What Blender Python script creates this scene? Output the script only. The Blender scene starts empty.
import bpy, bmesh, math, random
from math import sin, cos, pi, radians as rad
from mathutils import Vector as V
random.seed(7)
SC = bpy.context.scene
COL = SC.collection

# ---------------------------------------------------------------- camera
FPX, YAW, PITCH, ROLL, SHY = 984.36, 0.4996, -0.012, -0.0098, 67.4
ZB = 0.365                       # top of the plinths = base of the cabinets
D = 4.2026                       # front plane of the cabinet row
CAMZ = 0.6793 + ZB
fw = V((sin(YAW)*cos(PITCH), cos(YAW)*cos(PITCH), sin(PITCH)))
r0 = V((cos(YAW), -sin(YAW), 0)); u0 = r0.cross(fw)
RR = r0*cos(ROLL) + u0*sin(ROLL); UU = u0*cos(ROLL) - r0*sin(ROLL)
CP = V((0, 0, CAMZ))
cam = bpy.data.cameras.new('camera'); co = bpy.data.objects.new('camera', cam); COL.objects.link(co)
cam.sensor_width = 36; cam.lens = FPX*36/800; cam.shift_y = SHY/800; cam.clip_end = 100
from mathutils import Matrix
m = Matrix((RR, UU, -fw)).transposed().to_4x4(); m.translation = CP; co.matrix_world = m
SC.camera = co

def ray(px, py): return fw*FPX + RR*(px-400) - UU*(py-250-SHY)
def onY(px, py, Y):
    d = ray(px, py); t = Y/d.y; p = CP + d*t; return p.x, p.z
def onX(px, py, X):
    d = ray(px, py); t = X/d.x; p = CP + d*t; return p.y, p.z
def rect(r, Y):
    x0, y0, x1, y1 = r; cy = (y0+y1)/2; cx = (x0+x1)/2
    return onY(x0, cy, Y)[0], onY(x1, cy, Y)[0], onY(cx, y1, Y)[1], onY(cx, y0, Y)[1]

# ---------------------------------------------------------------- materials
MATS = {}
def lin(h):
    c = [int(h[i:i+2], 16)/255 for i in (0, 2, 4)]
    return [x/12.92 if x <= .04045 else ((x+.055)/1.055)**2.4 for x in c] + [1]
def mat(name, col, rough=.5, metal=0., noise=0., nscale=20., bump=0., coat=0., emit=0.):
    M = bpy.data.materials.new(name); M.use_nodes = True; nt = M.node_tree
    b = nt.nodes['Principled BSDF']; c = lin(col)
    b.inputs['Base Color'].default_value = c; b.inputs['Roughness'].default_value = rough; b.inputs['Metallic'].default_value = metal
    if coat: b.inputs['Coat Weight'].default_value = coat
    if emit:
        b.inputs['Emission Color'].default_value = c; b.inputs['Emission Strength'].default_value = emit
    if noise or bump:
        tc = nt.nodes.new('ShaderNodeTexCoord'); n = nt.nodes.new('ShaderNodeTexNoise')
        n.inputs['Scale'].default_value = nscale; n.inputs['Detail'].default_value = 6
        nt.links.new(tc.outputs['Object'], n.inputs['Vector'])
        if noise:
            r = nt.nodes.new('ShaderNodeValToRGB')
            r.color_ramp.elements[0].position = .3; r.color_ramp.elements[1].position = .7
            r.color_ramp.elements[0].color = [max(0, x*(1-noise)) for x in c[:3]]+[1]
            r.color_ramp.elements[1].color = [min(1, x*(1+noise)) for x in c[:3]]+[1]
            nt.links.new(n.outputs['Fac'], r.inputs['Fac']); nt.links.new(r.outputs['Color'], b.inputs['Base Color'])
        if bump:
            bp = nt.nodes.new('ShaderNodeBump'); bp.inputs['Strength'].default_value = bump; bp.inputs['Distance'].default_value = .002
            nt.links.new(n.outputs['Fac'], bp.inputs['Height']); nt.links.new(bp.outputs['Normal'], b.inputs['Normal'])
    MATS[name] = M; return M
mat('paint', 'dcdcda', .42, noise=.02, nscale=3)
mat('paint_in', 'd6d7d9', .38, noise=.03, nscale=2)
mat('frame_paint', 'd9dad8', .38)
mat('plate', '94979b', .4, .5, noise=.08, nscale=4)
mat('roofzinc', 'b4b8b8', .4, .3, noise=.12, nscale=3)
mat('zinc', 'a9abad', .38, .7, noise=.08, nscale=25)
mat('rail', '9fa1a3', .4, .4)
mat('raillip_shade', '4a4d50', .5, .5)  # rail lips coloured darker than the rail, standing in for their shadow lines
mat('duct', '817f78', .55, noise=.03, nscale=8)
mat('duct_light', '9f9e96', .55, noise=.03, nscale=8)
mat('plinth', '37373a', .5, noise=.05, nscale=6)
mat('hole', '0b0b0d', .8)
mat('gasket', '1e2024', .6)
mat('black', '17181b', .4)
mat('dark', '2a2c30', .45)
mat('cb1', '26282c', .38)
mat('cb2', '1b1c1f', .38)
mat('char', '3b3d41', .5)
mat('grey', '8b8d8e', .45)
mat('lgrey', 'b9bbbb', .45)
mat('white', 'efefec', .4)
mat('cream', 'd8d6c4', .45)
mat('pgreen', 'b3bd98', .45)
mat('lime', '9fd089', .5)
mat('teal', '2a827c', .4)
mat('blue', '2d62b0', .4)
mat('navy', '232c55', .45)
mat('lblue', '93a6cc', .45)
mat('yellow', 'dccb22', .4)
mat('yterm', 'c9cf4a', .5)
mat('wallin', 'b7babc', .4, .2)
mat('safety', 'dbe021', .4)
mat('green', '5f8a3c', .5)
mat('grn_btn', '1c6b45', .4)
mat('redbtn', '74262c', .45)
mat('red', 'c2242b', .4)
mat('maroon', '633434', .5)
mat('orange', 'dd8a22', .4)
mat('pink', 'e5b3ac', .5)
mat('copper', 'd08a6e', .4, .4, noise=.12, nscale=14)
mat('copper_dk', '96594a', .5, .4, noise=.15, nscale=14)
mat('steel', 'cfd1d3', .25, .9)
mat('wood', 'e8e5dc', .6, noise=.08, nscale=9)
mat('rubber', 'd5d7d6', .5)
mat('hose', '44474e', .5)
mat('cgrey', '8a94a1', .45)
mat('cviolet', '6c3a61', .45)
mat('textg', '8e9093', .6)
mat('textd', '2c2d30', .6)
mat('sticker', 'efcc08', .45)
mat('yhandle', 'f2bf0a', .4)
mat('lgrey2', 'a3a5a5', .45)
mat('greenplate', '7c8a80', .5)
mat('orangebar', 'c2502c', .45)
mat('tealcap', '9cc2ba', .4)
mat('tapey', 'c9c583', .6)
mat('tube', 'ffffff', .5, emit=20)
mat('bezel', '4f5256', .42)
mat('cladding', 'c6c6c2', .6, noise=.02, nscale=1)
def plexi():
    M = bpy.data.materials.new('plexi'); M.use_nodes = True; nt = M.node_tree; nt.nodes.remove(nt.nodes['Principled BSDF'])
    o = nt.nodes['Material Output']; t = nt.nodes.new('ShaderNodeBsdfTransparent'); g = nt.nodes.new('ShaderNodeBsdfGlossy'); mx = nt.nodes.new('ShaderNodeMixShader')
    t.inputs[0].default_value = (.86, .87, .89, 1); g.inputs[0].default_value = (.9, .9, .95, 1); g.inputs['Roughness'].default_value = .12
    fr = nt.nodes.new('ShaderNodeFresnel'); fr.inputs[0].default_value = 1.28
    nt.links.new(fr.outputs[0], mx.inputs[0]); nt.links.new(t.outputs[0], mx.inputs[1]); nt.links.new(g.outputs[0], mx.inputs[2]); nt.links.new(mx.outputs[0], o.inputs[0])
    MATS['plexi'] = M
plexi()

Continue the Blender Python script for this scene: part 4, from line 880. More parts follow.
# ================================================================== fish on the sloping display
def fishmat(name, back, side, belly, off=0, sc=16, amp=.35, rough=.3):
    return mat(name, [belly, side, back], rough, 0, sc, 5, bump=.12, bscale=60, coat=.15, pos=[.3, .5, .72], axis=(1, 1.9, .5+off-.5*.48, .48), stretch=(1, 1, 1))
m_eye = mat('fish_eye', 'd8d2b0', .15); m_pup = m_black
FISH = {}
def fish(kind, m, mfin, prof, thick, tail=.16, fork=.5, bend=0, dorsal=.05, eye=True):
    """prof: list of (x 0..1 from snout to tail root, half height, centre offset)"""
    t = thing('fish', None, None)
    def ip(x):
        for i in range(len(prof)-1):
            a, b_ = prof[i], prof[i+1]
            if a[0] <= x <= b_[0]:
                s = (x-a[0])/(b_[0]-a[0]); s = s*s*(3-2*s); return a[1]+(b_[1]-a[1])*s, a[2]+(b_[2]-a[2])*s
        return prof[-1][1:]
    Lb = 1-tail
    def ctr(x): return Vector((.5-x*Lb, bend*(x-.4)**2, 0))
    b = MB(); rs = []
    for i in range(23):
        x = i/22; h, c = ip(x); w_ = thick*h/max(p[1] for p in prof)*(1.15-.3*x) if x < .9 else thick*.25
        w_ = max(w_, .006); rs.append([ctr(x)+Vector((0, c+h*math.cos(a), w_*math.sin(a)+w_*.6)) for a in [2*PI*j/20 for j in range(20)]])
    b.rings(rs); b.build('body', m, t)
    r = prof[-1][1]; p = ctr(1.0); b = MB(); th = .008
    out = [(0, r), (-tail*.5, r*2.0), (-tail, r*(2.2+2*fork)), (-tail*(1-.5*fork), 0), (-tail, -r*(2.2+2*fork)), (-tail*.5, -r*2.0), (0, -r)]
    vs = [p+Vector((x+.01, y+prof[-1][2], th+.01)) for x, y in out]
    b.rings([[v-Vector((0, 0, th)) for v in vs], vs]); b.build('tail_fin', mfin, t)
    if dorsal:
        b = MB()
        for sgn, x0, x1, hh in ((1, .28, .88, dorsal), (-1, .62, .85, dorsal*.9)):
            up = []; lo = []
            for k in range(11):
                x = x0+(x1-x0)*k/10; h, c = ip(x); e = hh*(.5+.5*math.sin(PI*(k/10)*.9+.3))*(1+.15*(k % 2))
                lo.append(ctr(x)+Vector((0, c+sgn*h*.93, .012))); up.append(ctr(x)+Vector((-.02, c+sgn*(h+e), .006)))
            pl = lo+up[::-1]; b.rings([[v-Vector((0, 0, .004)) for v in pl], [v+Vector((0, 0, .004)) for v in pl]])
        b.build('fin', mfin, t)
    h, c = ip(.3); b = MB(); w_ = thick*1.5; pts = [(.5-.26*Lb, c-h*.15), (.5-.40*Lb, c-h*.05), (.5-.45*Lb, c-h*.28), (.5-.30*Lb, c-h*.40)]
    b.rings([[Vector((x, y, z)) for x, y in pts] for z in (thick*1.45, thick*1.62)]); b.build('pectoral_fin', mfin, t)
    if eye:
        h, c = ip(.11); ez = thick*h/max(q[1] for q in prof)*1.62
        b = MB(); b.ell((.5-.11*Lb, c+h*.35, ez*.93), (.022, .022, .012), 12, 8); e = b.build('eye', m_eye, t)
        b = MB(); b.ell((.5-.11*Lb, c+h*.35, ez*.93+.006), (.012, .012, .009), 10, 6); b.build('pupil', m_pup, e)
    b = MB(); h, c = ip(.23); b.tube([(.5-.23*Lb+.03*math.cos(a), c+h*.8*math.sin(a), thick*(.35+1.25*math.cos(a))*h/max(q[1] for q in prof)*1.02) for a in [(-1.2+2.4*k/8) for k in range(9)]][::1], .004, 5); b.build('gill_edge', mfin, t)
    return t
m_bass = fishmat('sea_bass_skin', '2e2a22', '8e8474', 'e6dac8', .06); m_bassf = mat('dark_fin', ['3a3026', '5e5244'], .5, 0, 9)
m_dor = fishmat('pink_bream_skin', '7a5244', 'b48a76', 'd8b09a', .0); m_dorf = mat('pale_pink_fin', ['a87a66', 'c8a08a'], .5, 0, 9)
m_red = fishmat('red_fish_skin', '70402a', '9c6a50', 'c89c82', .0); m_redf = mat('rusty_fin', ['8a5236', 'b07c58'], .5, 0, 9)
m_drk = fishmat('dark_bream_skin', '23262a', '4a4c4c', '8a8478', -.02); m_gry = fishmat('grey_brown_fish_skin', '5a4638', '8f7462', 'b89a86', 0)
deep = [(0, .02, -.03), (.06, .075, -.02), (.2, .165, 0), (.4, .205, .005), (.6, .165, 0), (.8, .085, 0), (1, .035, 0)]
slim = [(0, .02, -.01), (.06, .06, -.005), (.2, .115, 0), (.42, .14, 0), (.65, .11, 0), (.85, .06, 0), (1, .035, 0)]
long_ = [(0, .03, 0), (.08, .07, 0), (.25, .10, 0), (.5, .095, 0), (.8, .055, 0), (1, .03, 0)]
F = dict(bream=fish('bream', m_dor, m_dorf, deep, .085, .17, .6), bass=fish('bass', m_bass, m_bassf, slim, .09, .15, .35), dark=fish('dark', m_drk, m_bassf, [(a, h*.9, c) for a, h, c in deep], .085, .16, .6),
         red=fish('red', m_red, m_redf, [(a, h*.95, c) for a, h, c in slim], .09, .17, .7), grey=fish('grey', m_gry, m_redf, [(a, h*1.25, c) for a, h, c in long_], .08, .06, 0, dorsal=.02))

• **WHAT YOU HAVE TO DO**
Scan the entries above. Copy each line that has the string "from".

• **EXERCISE RESPONSE**
from math import sin, cos, pi, radians as rad
from mathutils import Vector as V
from mathutils import Matrix
Continue the Blender Python script for this scene: part 4, from line 880. More parts follow.
    """prof: list of (x 0..1 from snout to tail root, half height, centre offset)"""